Conclusion: New Pasts for New Futures
Our program resolutely remains the Berkeley Folklore Program. This disciplinary commitment does not signal, however, acceptance of the sort of boundary-work that fosters intellectual isolation or limits efforts to challenge the discipline’s geopolitical and historical underpinnings. How, then, can programs form vibrant parts of larger intellectual debates without sacrificing the discipline’s future? We have learned three lessons regarding the need to continually create and critique visions of folkloristics’ pasts in order to fashion new futures: First, folkloristics’ pasts are less history lessons you learn in graduate school than forms of commonsense that limit presents and futures. If our students are to make new futures for the discipline, they must construct their own histories; uncritically reproducing the ones we have fashioned will constrain their potential contributions. Second, both accepting canonical genealogies and just beginning with current scholarship leave Eurocentric genealogies and racialized hierarchies in place. In the face of demands to recognize the contributions of scholars from U.S. racialized minorities and countries beyond the Euro-American orbit, declaring “game over—no more genealogies, please!” would leave those exclusions in place, impoverishing the range of ideas that count as folkloristics’ stock-in-trade. Third, by viewing the discipline in relation to other scholarly traditions, folklorists position themselves not as isolated advocates for a vanishing object (folklore) but as offering unique insights into ways that regimes of knowledge and power are made.
References
Bauman, Richard and Charles L. Briggs. 2003. Voices of Modernity: Language Ideologies and the Politics of Inequality. Cambridge: Cambridge University Press.

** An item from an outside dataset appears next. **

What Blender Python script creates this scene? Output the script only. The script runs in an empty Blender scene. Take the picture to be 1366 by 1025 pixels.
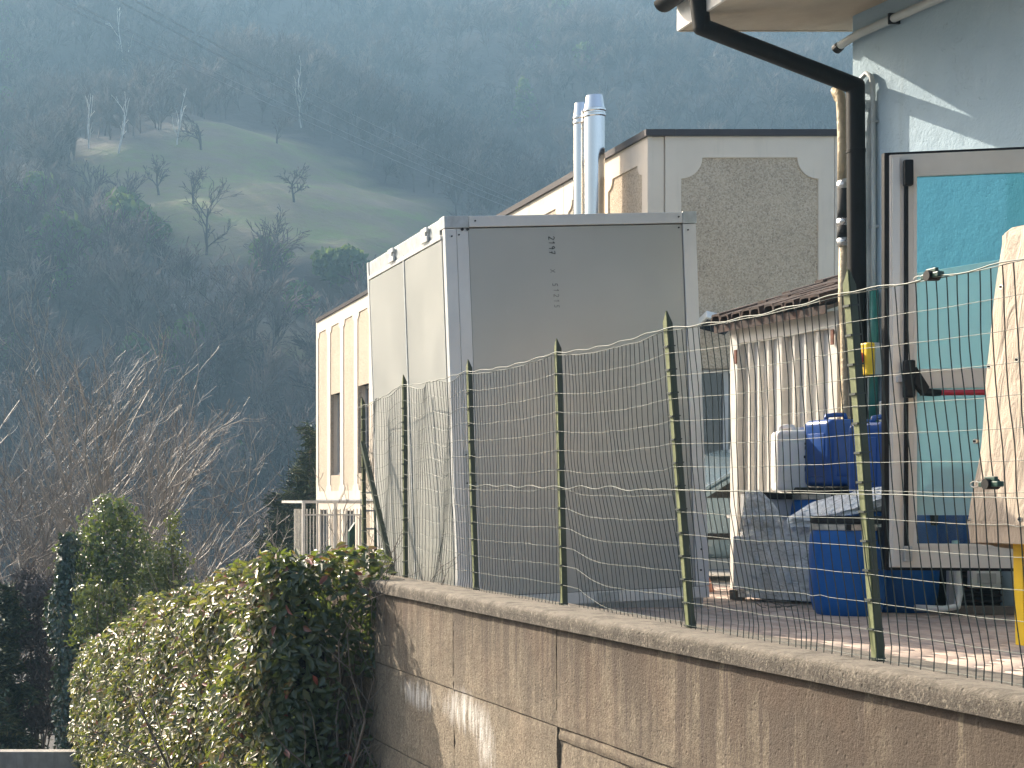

Bendix, Regina. 1997. In Search of Authenticity: The Formation of Folklore Studies. Madison: University of Wisconsin Press.
Briggs, Charles L., and Sadhana Naithani. 2012. “The Coloniality of Folklore: Towards a Multi-Genealogical Practice of Folkoristics”. Studies in History 28(2): 231–270.
Dorson, Richard M. 1968. The British Folklorists. Chicago: University of Chicago Press.
Naithani, Sadhana. 2006. In Quest of Indian Folktales: Ram Gharib Chaube and William Crooke. Bloomington: Indiana University Press.
Paredes, Américo. 1958. With His Pistol in His Hand: A Border Ballad and Its Hero. Austin: Univ. of Texas Press.